--- start of Data to use ---
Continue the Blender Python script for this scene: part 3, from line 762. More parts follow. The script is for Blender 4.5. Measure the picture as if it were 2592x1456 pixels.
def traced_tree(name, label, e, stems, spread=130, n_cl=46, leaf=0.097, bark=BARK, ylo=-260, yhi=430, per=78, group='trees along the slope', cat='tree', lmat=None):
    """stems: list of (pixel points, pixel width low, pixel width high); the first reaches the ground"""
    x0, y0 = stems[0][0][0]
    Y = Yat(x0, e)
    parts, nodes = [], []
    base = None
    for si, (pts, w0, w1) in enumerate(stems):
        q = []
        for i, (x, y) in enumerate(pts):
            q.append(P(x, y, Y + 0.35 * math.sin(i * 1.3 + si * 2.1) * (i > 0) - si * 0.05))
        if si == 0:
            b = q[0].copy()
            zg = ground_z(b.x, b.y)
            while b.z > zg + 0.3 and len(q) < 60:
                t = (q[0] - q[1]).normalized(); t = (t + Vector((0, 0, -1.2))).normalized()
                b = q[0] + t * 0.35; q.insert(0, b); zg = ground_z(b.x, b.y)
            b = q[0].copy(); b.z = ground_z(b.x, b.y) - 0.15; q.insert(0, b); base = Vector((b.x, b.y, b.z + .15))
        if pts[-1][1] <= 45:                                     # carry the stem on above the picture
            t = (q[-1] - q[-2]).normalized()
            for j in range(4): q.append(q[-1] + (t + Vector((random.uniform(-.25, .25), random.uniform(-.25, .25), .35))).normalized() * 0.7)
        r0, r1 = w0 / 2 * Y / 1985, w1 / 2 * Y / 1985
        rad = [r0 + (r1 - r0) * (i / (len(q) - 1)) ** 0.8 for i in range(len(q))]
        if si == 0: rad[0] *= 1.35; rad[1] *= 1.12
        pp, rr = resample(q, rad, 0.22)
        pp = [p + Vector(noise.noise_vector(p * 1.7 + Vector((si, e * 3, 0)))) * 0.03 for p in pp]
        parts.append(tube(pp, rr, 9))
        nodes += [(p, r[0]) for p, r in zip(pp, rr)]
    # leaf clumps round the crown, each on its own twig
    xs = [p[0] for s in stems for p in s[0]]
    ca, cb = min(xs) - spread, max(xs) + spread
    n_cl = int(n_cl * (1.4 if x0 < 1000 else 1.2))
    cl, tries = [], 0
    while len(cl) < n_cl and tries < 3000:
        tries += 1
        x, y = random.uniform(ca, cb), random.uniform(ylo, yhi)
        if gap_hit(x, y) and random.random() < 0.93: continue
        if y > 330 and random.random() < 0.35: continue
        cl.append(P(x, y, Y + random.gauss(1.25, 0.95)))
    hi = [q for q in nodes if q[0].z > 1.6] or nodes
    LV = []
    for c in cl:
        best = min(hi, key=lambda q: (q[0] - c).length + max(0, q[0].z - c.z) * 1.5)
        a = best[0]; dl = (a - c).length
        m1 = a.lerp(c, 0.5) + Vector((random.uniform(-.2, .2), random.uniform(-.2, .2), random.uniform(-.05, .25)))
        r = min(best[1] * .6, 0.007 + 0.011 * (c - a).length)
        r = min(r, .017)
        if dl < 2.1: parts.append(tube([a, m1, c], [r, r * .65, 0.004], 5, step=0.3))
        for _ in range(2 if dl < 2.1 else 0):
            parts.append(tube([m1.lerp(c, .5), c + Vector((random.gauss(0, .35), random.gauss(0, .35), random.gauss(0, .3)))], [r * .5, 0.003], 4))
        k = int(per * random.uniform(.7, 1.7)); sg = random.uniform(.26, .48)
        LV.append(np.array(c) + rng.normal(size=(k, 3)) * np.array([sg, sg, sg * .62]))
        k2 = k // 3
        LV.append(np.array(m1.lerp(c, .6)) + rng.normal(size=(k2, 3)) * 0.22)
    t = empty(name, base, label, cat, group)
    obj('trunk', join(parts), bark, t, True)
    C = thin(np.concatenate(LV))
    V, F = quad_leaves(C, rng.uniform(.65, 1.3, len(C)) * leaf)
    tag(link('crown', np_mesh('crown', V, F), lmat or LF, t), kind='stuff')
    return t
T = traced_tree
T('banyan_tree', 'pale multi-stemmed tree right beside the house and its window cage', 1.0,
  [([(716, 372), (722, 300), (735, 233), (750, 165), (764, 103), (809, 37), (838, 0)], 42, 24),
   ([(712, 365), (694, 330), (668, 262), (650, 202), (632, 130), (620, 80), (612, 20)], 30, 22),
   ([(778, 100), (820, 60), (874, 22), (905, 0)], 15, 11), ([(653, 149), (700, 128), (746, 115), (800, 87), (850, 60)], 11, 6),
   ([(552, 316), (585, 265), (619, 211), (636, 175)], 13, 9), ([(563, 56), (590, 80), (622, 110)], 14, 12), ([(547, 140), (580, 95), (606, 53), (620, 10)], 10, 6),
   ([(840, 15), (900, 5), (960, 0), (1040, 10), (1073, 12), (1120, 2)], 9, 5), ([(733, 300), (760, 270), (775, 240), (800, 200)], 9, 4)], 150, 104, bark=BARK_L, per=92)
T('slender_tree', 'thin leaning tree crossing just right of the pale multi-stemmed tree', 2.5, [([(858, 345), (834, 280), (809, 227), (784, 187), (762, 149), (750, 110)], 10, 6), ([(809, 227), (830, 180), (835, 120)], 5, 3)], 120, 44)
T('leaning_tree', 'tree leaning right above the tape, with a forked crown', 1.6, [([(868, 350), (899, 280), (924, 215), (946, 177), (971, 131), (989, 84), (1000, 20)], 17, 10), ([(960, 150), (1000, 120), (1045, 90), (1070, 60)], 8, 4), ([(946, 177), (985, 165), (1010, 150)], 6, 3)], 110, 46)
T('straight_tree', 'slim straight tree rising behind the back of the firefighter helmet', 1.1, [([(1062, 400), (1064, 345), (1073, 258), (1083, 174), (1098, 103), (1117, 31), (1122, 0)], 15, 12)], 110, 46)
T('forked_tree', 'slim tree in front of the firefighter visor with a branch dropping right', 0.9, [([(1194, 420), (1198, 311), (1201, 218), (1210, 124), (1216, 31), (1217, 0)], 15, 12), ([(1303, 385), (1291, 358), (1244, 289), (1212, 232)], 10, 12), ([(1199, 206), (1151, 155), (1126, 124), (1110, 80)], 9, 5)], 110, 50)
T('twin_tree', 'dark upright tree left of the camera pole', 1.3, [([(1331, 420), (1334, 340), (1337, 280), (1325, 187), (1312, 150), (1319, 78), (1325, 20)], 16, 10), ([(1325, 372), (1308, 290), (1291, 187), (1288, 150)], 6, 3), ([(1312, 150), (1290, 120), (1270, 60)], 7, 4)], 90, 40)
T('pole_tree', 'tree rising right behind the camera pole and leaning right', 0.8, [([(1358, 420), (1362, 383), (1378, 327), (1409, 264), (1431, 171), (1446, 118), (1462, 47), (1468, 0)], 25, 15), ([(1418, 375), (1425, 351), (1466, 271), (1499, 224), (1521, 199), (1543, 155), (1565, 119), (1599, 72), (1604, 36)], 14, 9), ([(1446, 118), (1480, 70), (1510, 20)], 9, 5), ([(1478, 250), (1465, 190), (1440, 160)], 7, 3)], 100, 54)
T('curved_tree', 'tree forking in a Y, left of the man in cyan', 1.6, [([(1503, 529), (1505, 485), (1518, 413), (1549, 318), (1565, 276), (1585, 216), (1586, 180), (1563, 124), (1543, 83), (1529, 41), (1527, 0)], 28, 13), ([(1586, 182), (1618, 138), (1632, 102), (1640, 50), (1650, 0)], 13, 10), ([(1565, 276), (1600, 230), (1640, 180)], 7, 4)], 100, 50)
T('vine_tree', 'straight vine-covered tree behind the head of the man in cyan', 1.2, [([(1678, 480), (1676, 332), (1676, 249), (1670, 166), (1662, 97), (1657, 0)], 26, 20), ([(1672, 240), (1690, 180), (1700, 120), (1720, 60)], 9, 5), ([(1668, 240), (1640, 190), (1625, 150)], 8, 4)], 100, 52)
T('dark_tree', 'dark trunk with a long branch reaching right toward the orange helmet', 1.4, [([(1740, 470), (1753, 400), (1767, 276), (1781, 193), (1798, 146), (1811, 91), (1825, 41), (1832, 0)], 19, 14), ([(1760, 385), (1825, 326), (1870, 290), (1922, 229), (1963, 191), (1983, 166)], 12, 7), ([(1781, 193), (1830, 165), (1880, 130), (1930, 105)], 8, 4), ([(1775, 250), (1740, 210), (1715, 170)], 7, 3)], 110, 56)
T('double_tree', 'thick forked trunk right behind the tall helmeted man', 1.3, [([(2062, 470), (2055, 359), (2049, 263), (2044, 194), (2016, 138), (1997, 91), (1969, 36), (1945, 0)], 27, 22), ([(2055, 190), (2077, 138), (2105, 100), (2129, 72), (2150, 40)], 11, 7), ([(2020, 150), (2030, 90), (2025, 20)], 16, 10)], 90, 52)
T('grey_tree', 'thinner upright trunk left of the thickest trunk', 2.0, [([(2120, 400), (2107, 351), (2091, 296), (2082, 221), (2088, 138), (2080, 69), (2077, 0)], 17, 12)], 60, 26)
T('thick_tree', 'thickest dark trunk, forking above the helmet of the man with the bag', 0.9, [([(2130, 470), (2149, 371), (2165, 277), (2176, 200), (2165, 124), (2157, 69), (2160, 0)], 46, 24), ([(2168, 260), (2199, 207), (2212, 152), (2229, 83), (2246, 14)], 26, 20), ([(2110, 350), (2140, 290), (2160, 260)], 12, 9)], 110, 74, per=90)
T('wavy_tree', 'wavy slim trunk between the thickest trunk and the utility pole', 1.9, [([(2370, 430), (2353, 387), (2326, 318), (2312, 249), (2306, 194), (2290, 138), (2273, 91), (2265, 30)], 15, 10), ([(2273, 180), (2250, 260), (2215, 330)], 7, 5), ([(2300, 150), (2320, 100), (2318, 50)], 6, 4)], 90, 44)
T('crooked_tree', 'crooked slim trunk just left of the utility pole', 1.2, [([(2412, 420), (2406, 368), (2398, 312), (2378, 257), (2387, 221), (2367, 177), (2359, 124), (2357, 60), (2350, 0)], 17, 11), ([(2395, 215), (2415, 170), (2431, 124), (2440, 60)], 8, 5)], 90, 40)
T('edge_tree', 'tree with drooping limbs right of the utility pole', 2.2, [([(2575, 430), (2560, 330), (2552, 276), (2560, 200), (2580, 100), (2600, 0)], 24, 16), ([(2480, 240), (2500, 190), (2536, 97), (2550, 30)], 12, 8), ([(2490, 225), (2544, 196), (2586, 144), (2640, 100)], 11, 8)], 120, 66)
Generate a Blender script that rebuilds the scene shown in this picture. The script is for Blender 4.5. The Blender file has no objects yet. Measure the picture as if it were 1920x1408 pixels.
--- end of Data to use ---
#### [Your goal]
Search the records for the word "picture". Copy every line that has it.

#### [Solution]
Continue the Blender Python script for this scene: part 3, from line 762. More parts follow. The script is for Blender 4.5. Measure the picture as if it were 2592x1456 pixels.
        if pts[-1][1] <= 45:                                     # carry the stem on above the picture
Generate a Blender script that rebuilds the scene shown in this picture. The script is for Blender 4.5. The Blender file has no objects yet. Measure the picture as if it were 1920x1408 pixels.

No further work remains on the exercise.